• [Task directions]: Starting at the first line of the entries, extract each line up to and including the one that contains "cp, sp = math.cos(PITCH), math.sin(PITCH)", but leave out the pictures.
______________________________
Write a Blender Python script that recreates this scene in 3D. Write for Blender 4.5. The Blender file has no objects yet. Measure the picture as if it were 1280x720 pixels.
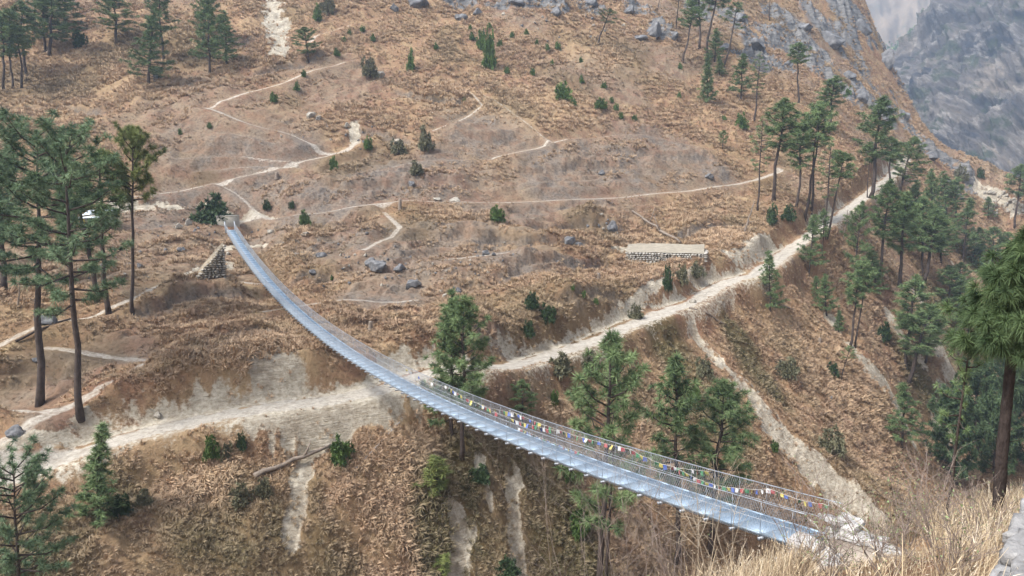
import bpy, math, random
import numpy as np
R = math.radians
rng = np.random.default_rng(7)
random.seed(7)
C = bpy.context.scene.collection
CZ = 11.4; F = 950.0; PITCH = R(9.155)
cp, sp = math.cos(PITCH), math.sin(PITCH)

def ray(px, py):
    """direction through a photograph pixel, scaled so that its forward (y) part is 1"""
    px = np.asarray(px, float); py = np.asarray(py, float)
    dx = (px-640)/F; dz = -(py-360)/F
    y = cp+dz*sp; z = -sp+dz*cp
    return dx/y, z/y
def at(px, py, Y):
    a, b = ray(px, py)
    return np.array([a*Y, Y, CZ+b*Y])

# ------------------------------------------------------------------ noise
_T = rng.random((256, 256))
def vnoise(x, y):
    xi = np.floor(x).astype(np.int64); yi = np.floor(y).astype(np.int64)
    fx = x-xi; fy = y-yi
    fx = fx*fx*(3-2*fx); fy = fy*fy*(3-2*fy)
    x0 = xi & 255; x1 = (xi+1) & 255; y0 = yi & 255; y1 = (yi+1) & 255
    a = _T[x0, y0]; b = _T[x1, y0]; c = _T[x0, y1]; d = _T[x1, y1]
    return (a*(1-fx)+b*fx)*(1-fy)+(c*(1-fx)+d*fx)*fy
def fbm(x, y, o=4, g=0.5):
    s = np.zeros_like(x); a = 1.0; t = 0
    for k in range(o):
        s += a*(vnoise(x*2**k+17.3*k, y*2**k+41.7*k)-0.5); t += a; a *= g
    return s/t*2
def ridged(x, y, o=4):
    s = np.zeros_like(x); a = 1.0; t = 0
    for k in range(o):
        n = 1-np.abs(2*vnoise(x*2**k+7.3*k, y*2**k+31.7*k)-1)
        s += a*n*n; t += a; a *= 0.5
    return s/t
def smooth(e0, e1, x):
    t = np.clip((x-e0)/(e1-e0), 0, 1)
    return t*t*(3-2*t)

# the line of the footbridge
A0 = np.array([9.15, 21.88, 0.02]); B0 = np.array([-48.59, 130.9, 0.46]); SAG = 5.76
# ------------------------------------------------------------------ terrain: the surveyed points of the gorge
CTRL = [
 # the dirt road
 (0,592,58),(60,580,60),(150,555,63),(250,535,66),(350,510,69),(440,493,72),(520,480,76),(600,458,80),(650,448,86),(700,437,93),
 (760,418,101),(820,392,110),(870,370,118),(935,347,130),(975,320,145),(1010,298,158),(1050,270,178),(1090,240,205),(1110,225,222),
 # bank and bench above the road
 (20,545,61),(150,518,65.5),(250,488,69),(350,458,73),(450,452,77),(530,440,80),(620,425,85),(680,412,95),(740,395,103),(800,350,122),
 (100,518,65.5),(50,505,68),(190,455,75),(165,388,85),(10,430,78),(10,360,92),(60,300,108),(200,330,108),(200,420,82),(287,287,130),(340,265,137),
 (240,245,141),(150,255,132),(300,340,104),(300,420,83),(400,350,103),(500,340,107),(500,410,88),(600,400,93),(600,330,113),(600,280,132),(600,252,146),
 (700,300,130),(720,340,117),(800,240,163),(900,232,174),(950,222,182),(775,308,137),(825,312,138),(875,318,137),(825,340,127),(930,300,150),(900,270,160),(960,290,157),
 # upper slope
 (300,150,163),(200,105,180),(100,160,155),(20,120,166),(0,0,215),(100,0,222),(200,0,228),(345,0,235),(345,70,200),(500,0,245),(500,100,195),(430,100,191),
 (500,180,165),(400,200,157),(600,130,189),(600,200,162),(700,0,262),(700,100,208),(700,190,172),(780,60,240),(850,0,292),(850,100,230),(850,180,190),
 (950,60,278),(950,150,218),(1000,0,335),(1000,100,258),(1000,180,208),(1040,210,205),(1060,60,330),(1080,0,385),(1100,50,372),(1128,110,345),(1150,160,328),
 (1200,190,315),(1250,222,300),(1180,230,268),(1275,237,296),(1130,200,262),
 (1105,170,420),(1140,215,385),(1170,255,365),(1200,280,350),(1245,300,340),(1290,320,335),(1150,230,430),(1200,290,420),(1110,200,480),(1040,-60,430),(900,-60,380),(600,-60,310),(300,-60,280),(0,-60,265),
 # slope below the road on the right
 (870,415,111),(980,520,104),(1100,635,96),(1060,410,148),(1150,570,131),(1110,320,186),(1170,420,166),(1230,560,150),(1200,480,172),(1270,380,232),(1270,262,325),
 (1250,300,280),(1220,330,242),(950,390,126),(1000,360,143),(1050,330,160),(1000,430,127),(1050,520,117),(1100,450,136),(850,480,99),(850,600,86),(950,600,92),(950,480,111),
 (1000,600,96),(1140,260,226),(1160,310,212),
 # the steep gorge side below the road
 (0,650,52.5),(0,720,49),(100,650,55.5),(100,720,52),(200,640,59),(300,650,60),(300,720,56),(400,600,64.5),(400,720,59.5),(500,560,69),(500,720,63),(600,560,74),(600,640,69.5),(600,720,66),
 (700,560,80),(700,720,69.5),(760,600,80),(760,720,72.5),(850,720,78),
]
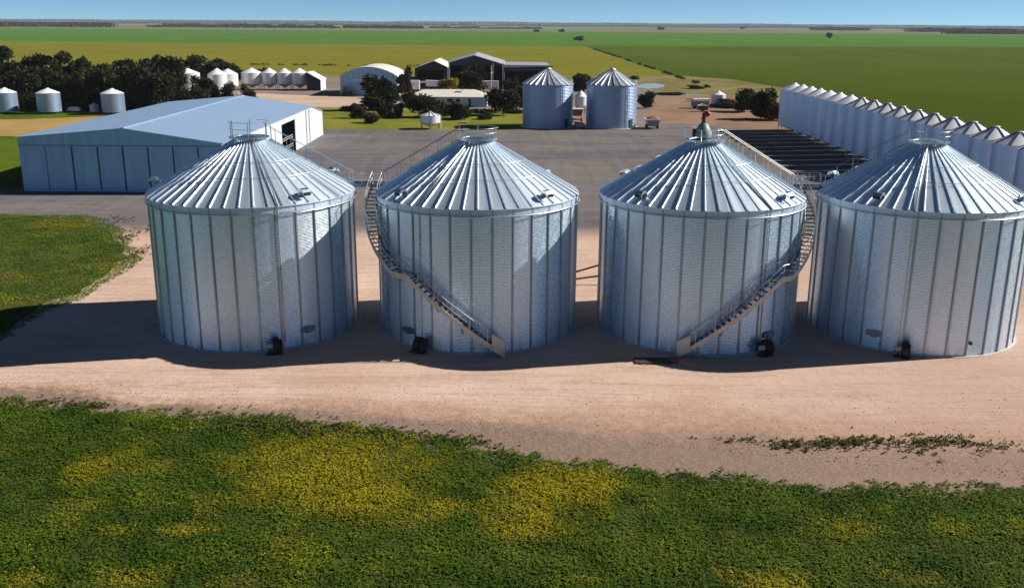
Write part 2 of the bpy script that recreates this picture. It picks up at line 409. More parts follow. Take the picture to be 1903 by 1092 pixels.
sheet('scrub_margin', [(-120, 345), (20, 330), (30, 215), (66, 190), (90, 230), (97, 305), (92, 400), (70, 432), (-110, 420)], M['scrub'], 3, 3)
sheet('back_yard', [(-130, 240), (60, 250), (64, 310), (40, 350), (20, 385), (-125, 395)], M['backyard'], 3, 3)
sheet('silo_yard', [(1, 262), (66, 262), (66, 200), (1, 202)], M['backyard'], 0.5, 2)
sheet('pale_dirt_strip', px([(440, 172), (560, 177), (700, 183), (780, 186), (770, 199), (640, 203), (560, 206), (470, 190)]), M['paledirt'], 1.0, 2)
sheet('red_dirt', [(32, 200), (58, 175), (72, 180), (80, 240), (84, 300), (64, 312), (44, 300), (34, 250)], M['reddirt'], 3, 2)
sheet('lawn', [(-60, 264), (-52, 258), (-40, 256), (4, 254), (2, 206), (-36, 203.5), (-39, 196), (-64, 196), (-64, 262)], M['lawn'], 0.6, 1.5)
sheet('young_crop', [(-260, 120), (-66, 126), (-66, 190), (-100, 188), (-230, 190)], M['leftgreen'], 0.8, 2)
sheet('ochre_earth', [(-240, 189), (-98, 188), (-66.5, 186), (-66, 228), (-94, 231), (-110, 222), (-240, 208)], M['earth'], 1.5, 2)
sheet('grass_verge', [(-260, 206), (-112, 221), (-96, 231), (-66, 234), (-60, 262), (-250, 262)], M['leftgreen'], 1.2, 2)
sheet('gravel_yard', [(-260, 107.5), (-44, 104), (-20, 98), (60, 96), (69, 110), (66, 222), (58, 206), (38, 222), (2, 206), (-38, 204), (-63, 190), (-64.5, 126.5), (-260, 122)], M['gravel'], 0.6, 1.5)
sheet('sandy_track', px([(-900, 760), (-300, 770), (0, 790), (320, 810), (640, 840), (890, 880), (1160, 920), (1400, 945), (1903, 950)])
      + [(60, 40), (68, 60), (68, 108), (30, 104.5), (-12, 106), (-44, 111.5)] + px([(150, 397), (170, 430), (190, 490), (120, 545), (40, 570), (-60, 630), (-400, 690)]), M['sand'], 0.45, 0.5)
sheet('crop_soil', px([(-420, 752), (0, 754), (110, 770), (320, 782), (480, 793), (640, 808), (760, 828), (890, 846), (1040, 872), (1160, 886), (1280, 902), (1400, 912), (1530, 918), (1903, 916)]) + [(42, 41), (48, 8), (-48, 8)], M['cropsoil'], 0.5, 0.6)
sheet('crop_soil', px([(0, 622), (85, 564), (150, 546), (215, 495), (240, 478), (226, 455), (205, 428), (150, 405)]) + [(-59, 109.8), (-120, 109), (-120, 60), (-60, 62)], M['cropsoil'], 0.6, 0.8)
sheet('pond', px([(1180, 162), (1192, 157), (1215, 155), (1236, 158), (1230, 163), (1205, 166)]), M['pond'], 0.6, 1.0)

# ------------------------------------------------------------------ crops and weeds (uncountable)
def inpoly(x, y, poly):
    r = np.zeros(len(x), bool); n = len(poly)
    for i in range(n):
        x0, y0 = poly[i][0], poly[i][1]; x1, y1 = poly[(i + 1) % n][0], poly[(i + 1) % n][1]
        c = ((y0 > y) != (y1 > y)) & (x < (x1 - x0) * (y - y0) / (y1 - y0 + 1e-12) + x0)
        r ^= c
    return r
def vnoise(x, y, s, seed):      # smooth value noise
    rg = np.random.default_rng(seed); T = rg.random((256, 256))
    u, v = x / s, y / s; i, j = np.floor(u).astype(int), np.floor(v).astype(int); a, b = u - i, v - j
    a = a * a * (3 - 2 * a); b = b * b * (3 - 2 * b); g = lambda p, q: T[p % 256, q % 256]
    return (g(i, j) * (1 - a) + g(i + 1, j) * a) * (1 - b) + (g(i, j + 1) * (1 - a) + g(i + 1, j + 1) * a) * b
def leaf_quads(bx, by, bz, h, spread, nleaf, wid, base, jitter, rg, lo=.15, hi=1.25):
    n = len(bx) * nleaf
    rep = lambda a: np.repeat(a, nleaf, axis=0)
    az = rg.random(n) * 2 * PI; el = rg.uniform(lo, hi, n); L = rep(spread) * rg.uniform(.6, 1.2, n)
    z0 = rep(bz) + rep(h) * rg.uniform(0.1, .75, n)
    c = np.stack([rep(bx), rep(by), z0], 1)
    d = np.stack([np.cos(az) * np.cos(el), np.sin(az) * np.cos(el), np.sin(el)], 1)
    s = np.stack([-np.sin(az), np.cos(az), rg.uniform(-.4, .4, n)], 1)
    w = (wid * rg.uniform(.7, 1.3, n))[:, None]
    t = d.copy(); t[:, 2] -= .55
    p1 = c + d * (L * .55)[:, None]; p2 = p1 + t * (L * .5)[:, None]
    V = np.stack([c, p1 + s * w * .5, p2, p1 - s * w * .5], 1)
    col = rep(base) * (1 + rg.uniform(-jitter, jitter, (n, 1)))
    return V, col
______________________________
• [Finished exercise]:
Write a Blender Python script that recreates this scene in 3D. Write for Blender 4.5. The Blender file has no objects yet. Measure the picture as if it were 1280x720 pixels.
import bpy, math, random
import numpy as np
R = math.radians
rng = np.random.default_rng(7)
random.seed(7)
C = bpy.context.scene.collection
CZ = 11.4; F = 950.0; PITCH = R(9.155)
cp, sp = math.cos(PITCH), math.sin(PITCH)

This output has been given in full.